NEW DELHI: Bowing to protests by Sikhs here and in Punjab, the Congress party yesterday dropped Jagdish Tytler and Sajjan Kumar as its Lok Sabha candidates over their alleged involvement in the 1984 anti-Sikh riots.
Not wanting to hurt its appeal among Sikhs, the Congress decided after intense deliberations that it would be best not to field Tytler and Sajjan, who were to be two of its seven Lok Sabha candidates from Delhi.
Congress leader Janardhan Dwivedi, an aide to party president Sonia Gandhi, said in the evening that it had been decided that “they will not be the Lok Sabha candidates” in general elections starting April 16.
He added that both Tytler (Delhi North-East) and Sajjan (South Delhi) had opted out of the contest so as not to vitiate the atmosphere in the run-up to the April-May polls. Their replacements would be announced shortly, the Congress said.
The announcement came on a day of vocal Sikh protests against their candidature. Both men have denied involvement in the killings of more than 3,000 Sikhs in the wake of the assassination of then Prime Minister Indira Gandhi by two of her two Sikh bodyguards in October 1984.
But the allegations have dogged them, and the issue grabbed the national focus again Tuesday after a Sikh journalist, Jarnail Singh, tossed a shoe at Home Minister P. Chidambaram to protest against the reported clean chit given to Tytler by the Central Bureau of Investigation (CBI).
Shortly before the Congress announced it was axing both men, Tytler insisted he was innocent and accused the media as well as political rivals of tarnishing his image without evidence.
“I don’t think I should fight (the elections),” Tytler told hordes of journalists at his house in the heart of Delhi. He said he would abide by whatever Sonia decided.
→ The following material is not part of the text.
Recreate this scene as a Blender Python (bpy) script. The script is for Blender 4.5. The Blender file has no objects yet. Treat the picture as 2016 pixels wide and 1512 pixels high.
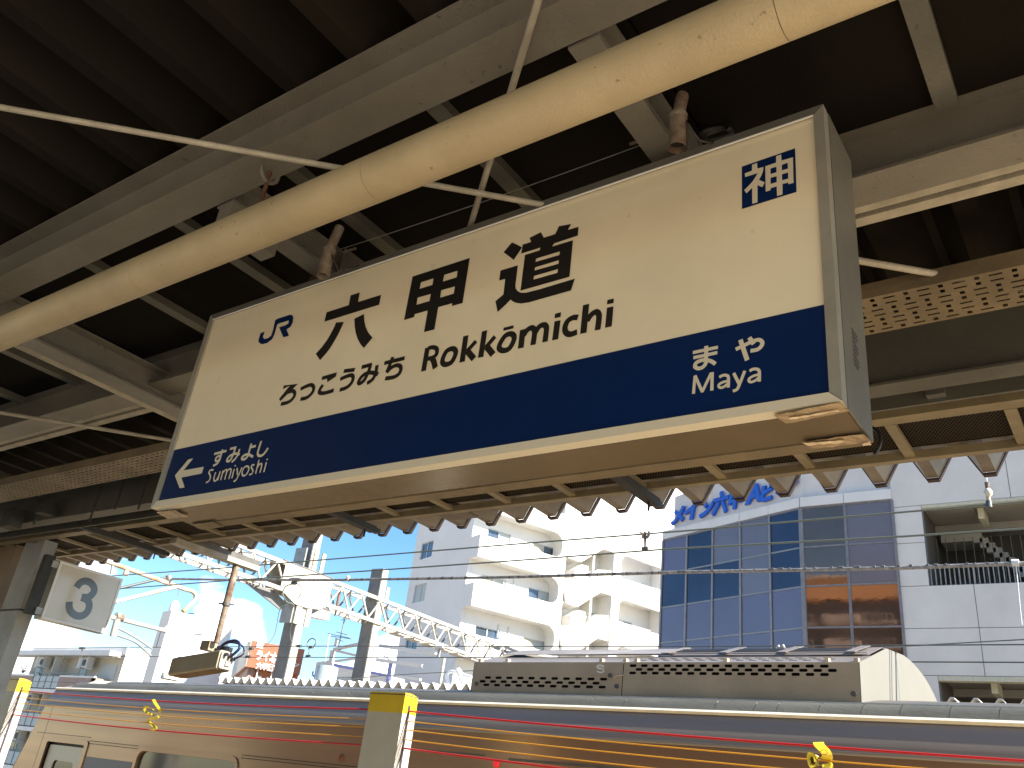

Both Tytler and Sajjan Kumar are longtime Congress activists in Delhi and have each been elected thrice to the Lok Sabha. Among the first to welcome the Congress decision yesterday was journalist Jarnail but he added that justice still needed to be done to victims of the 1984 anti-Sikh savagery.
“But I am not feeling victorious,” Jarnail told IANS. “If those who lost their near and dear ones think it’s good, it’s fine. But the culprits of the riots should be brought to book.”
The Congress immediately took a high moral ground. “The Congress has responded very sensitively to the people’s reactions,” said party spokesman Manish Tewari. The Bharatiya Janata Party (BJP) ridiculed the Congress, saying the issue of Tytler’s and Sajjan’s involvement in the 1984 riots could never be brushed aside.
Hundreds of slogan-shouting Sikh men and women gathered earlier in the day outside a Delhi court which was to decide on the CBI’s closure report in the Tytler case.
However, the court put off the hearing to April 28. There were emotive scenes and elderly survivors of the 1984 killings joined hands with younger Sikhs to break police barricades to try storming the court premises.